Thomas Harris (La Serena, 1956). Poeta chileno, autor destacado de la generación de 1980. Profesor de Castellano con estudios en literatura hispánica. Su poesía se caracteriza por un sello visual, la intertextualidad y el horror cotidiano. En Concepción fue uno de los fundadores de la revista Postdata (1981), entre otros libros ha publicado, en poesía: La vida a veces toma la forma de los muros (1983), Zonas de peligro (1985), Diario de navegación (1986), El último viaje (1987) y Alguien que sueña, Madame (1988), Cipango (1992), Los 7 náufragos (1995), Ítaca (2001), Las dunas del deseo I (2009),La memoria del corazón (2021). En cuentos: Historia personal del miedo (1994), Sueño sin párpados (2014), Pequeña historia del mal (2015). Cuenta con el Premio Municipal de Poesía de Santiago (1992), Premio Casa de las Américas (2012) y Premio Ateneo (2009), entre otros. Actualmente dirige las Ediciones de la Biblioteca Nacional de Chile.

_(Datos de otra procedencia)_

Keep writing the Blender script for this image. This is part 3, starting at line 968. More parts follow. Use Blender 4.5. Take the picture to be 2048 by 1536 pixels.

Javier del Cerro (Coquimbo, 1970). Poeta, estudió teatro en la Escuela Experimental de Arte (1985-1989) y filosofía en la UMCE. Ha publicado los poemarios: Perroosovacacangufante del Mar (1992), Signos en tránsito (1995), Ciudad de invierno (1999), Serpiente (2006), Abisal (2011) y Corpus carne (2020), además de escribir obras teatrales y editar los libros: Poesía chilena contemporánea, cuatro poetas y sus libros de Coquimbo y La Serena (1999) y Poesía chilena contemporánea, cinco mujeres poetas de Coquimbo y La Serena (2001). Su nombre figura en varias antologías: Poesía chilena para el siglo XXI (DIBAM, 1996); Antología de poesía chilena, compilada por Teresa Calderón, Lila Calderón y Thomas Harris (2018); y en Antología de poesía chilena, anotada y presentada por Max G. Sáez (2018). Ha recibido entre otras distinciones: Beca para Jóvenes Escritores de la Biblioteca Nacional (2000), Premio Municipal de Literatura de Coquimbo (2002), Beca de Creación Literaria en Dramaturgia (2008) y Poesía (2016). Actualmente vive junto a su compañera Beatriz en el balneario de Costa Azul, La Paloma, Uruguay.